Former KGB Maj. Yuri Shvets, in a story published today in The Guardian, fills in some of the details on Moscow's cultivation of incompetent insurrectionist Donald "Mango Mussolini" Trump over a 40 year period. It's an interesting perspective coming from a former KGB official that confirms, once again, how Mango Mussolini was viewed and used by Russia over much of his adult life:
Donald Trump was cultivated as a Russian asset
over 40 years and proved so willing to parrot anti-western propaganda
that there were celebrations in Moscow, a former KGB spy has told the
Guardian.
Yuri Shvets, posted to Washington by the Soviet Union in the 1980s, compares the former US president to “the Cambridge five”, the British spy ring that passed secrets to Moscow during the second world war and early cold war.
Now 67, Shvets is a key source for American Kompromat,
a new book by journalist Craig Unger, whose previous works include
House of Trump, House of Putin. The book also explores the former
president’s relationship with the disgraced financier Jeffrey Epstein. [snip]
Unger describes how Trump first appeared on the Russians’ radar in 1977 when he married his first wife, Ivana Zelnickova,
a Czech model. Trump became the target of a spying operation overseen
by Czechoslovakia’s intelligence service in cooperation with the KGB.
Three years later Trump opened his first big property development, the Grand Hyatt New York hotel near
Grand Central station. Trump bought 200 television sets for the hotel
from Semyon Kislin, a Soviet émigré who co-owned Joy-Lud electronics on
Fifth Avenue.
According to Shvets, Joy-Lud was
controlled by the KGB and Kislin worked as a so-called “spotter agent”
who identified Trump, a young businessman on the rise, as a potential
asset. Kislin denies that he had a relationship with the KGB.
Then, in 1987, Trump and Ivana visited Moscow and St Petersburg
for the first time. Shvets said he was fed by KGB talking points and
flattered by KGB operatives who floated the idea that he should go into
the politics.
The ex-major recalled: “For the
KGB, it was a charm offensive. They had collected a lot of information
on his personality so they knew who he was personally. The feeling was
that he was extremely vulnerable intellectually, and psychologically,
and he was prone to flattery.
“This is what
they exploited. They played the game as if they were immensely impressed
by his personality and believed this is the guy who should be the
president of the United States one day: it is people like him who could
change the world. They fed him these so-called active measures
soundbites and it happened. So it was a big achievement for the KGB
active measures at the time.”
The flattery worked on the clueless narcissist, who was soon parroting Russian propaganda about sharing the defense costs of NATO and other allies (sound familiar?). Of course, the Russians loved it and couldn't believe their luck.
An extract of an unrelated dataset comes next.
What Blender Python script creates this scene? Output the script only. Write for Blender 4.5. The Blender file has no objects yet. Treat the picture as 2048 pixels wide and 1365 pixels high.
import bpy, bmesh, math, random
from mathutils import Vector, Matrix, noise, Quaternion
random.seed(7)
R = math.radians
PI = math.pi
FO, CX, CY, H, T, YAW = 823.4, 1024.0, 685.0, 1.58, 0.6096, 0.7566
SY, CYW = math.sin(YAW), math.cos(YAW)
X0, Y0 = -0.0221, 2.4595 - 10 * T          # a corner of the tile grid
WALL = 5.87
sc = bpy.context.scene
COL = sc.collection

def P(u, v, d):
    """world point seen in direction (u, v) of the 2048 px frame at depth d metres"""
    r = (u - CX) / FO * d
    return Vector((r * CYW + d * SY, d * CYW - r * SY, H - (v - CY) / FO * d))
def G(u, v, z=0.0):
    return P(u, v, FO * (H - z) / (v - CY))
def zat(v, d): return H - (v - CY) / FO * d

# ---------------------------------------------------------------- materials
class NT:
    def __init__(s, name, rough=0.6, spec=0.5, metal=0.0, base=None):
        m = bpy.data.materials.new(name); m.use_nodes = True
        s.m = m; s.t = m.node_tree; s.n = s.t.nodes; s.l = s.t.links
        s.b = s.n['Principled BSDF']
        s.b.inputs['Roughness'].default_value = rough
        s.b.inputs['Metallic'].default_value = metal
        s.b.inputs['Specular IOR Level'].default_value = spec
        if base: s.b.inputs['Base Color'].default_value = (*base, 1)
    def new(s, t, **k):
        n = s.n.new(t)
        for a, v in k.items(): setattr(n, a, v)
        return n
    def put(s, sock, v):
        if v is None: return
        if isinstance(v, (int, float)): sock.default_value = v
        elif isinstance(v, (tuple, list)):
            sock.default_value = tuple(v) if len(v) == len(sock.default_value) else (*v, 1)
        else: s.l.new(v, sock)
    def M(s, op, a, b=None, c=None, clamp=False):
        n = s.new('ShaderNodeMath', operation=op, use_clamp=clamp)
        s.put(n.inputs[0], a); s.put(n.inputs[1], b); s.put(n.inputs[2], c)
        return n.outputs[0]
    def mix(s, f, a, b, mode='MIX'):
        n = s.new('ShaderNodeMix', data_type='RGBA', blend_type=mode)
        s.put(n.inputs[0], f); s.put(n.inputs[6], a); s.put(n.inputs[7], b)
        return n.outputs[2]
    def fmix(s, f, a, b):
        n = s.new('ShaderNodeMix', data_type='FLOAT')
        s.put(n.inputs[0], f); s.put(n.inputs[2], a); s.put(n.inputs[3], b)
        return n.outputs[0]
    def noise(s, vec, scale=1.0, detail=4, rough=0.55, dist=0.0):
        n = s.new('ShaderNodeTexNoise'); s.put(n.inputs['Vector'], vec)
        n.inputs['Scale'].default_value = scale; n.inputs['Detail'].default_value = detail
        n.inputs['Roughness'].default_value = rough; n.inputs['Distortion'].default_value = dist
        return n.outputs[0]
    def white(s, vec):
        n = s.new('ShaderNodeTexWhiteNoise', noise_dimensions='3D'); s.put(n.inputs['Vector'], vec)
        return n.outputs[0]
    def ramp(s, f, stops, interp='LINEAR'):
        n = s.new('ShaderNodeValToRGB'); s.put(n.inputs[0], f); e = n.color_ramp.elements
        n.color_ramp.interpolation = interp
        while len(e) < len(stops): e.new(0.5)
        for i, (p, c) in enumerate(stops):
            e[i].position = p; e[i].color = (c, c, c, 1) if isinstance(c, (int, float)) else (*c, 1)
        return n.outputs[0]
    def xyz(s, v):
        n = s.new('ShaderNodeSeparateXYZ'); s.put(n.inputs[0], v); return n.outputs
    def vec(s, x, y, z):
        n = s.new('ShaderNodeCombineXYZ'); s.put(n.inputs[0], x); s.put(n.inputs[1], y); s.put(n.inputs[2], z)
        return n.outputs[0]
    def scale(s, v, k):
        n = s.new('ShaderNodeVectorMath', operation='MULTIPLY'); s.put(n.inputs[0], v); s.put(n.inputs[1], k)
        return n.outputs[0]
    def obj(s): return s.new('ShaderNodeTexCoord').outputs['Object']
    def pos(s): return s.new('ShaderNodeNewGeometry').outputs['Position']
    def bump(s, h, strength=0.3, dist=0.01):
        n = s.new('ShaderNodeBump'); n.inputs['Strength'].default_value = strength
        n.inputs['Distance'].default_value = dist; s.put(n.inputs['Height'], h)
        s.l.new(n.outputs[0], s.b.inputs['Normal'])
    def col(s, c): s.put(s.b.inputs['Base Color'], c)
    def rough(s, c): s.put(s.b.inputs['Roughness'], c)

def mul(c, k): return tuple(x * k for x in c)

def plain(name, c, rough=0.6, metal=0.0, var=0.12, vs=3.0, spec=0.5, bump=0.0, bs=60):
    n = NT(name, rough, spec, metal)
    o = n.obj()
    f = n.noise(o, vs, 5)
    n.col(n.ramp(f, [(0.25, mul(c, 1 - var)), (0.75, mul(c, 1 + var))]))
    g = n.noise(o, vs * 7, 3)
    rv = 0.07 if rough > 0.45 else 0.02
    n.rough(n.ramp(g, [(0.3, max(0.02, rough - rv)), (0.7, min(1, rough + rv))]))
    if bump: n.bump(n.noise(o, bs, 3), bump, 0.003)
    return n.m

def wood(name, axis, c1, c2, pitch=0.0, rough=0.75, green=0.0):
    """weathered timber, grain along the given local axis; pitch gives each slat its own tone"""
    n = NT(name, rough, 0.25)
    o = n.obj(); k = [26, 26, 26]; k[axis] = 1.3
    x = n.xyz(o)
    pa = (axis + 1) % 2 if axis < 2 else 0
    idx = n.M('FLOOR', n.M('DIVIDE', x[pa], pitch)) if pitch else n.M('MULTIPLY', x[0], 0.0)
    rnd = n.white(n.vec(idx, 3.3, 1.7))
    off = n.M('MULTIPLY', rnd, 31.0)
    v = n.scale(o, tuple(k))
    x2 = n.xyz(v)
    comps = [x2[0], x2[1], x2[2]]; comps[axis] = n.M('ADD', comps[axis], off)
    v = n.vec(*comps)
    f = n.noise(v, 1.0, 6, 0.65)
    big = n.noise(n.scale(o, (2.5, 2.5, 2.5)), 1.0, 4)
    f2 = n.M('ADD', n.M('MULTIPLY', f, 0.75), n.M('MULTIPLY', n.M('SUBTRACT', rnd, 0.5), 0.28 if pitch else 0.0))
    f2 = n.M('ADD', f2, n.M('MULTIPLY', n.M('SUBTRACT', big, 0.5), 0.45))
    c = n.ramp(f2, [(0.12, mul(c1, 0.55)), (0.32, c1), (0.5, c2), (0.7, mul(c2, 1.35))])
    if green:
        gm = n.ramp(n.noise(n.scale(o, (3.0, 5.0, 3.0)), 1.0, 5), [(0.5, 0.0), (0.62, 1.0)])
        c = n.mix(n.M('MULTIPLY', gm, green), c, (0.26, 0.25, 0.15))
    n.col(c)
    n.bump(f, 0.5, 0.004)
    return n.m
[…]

Fast forward to the 2016 election and Mango Mussolini's election, with help from Russia, and the Mueller investigation:
Shvets, who has carried out his own investigation,
said: “For me, the Mueller report was a big disappointment because
people expected that it will be a thorough investigation of all ties
between Trump and Moscow, when in fact what we got was an investigation
of just crime-related issues. There were no counterintelligence aspects
of the relationship between Trump and Moscow.”
He
added: “This is what basically we decided to correct. So I did my
investigation and then got together with Craig. So we believe that his
book will pick up where Mueller left off.”
Unger,
the author of seven books and a former contributing editor for Vanity
Fair magazine, said of Trump: “He was an asset. It was not this grand,
ingenious plan that we’re going to develop this guy and 40 years later
he’ll be president. At the time it started, which was around 1980, the
Russians were trying to recruit like crazy and going after dozens and
dozens of people.”
“Trump was the perfect
target in a lot of ways: his vanity, narcissism made him a natural
target to recruit. He was cultivated over a 40-year period, right up
through his election.”
If there's more evidence needed to keep this treasonous, ignorant, desperate, wannabe despot from receiving intelligence briefings, we don't know what that would involve. As Shvets mentions, it also begs a thorough, transparent intelligence community investigation into his actions regarding Russia while president, including his private discussions with Russian thug Vladimir Putin and the influence of various actors in Mango Mussolini's orbit.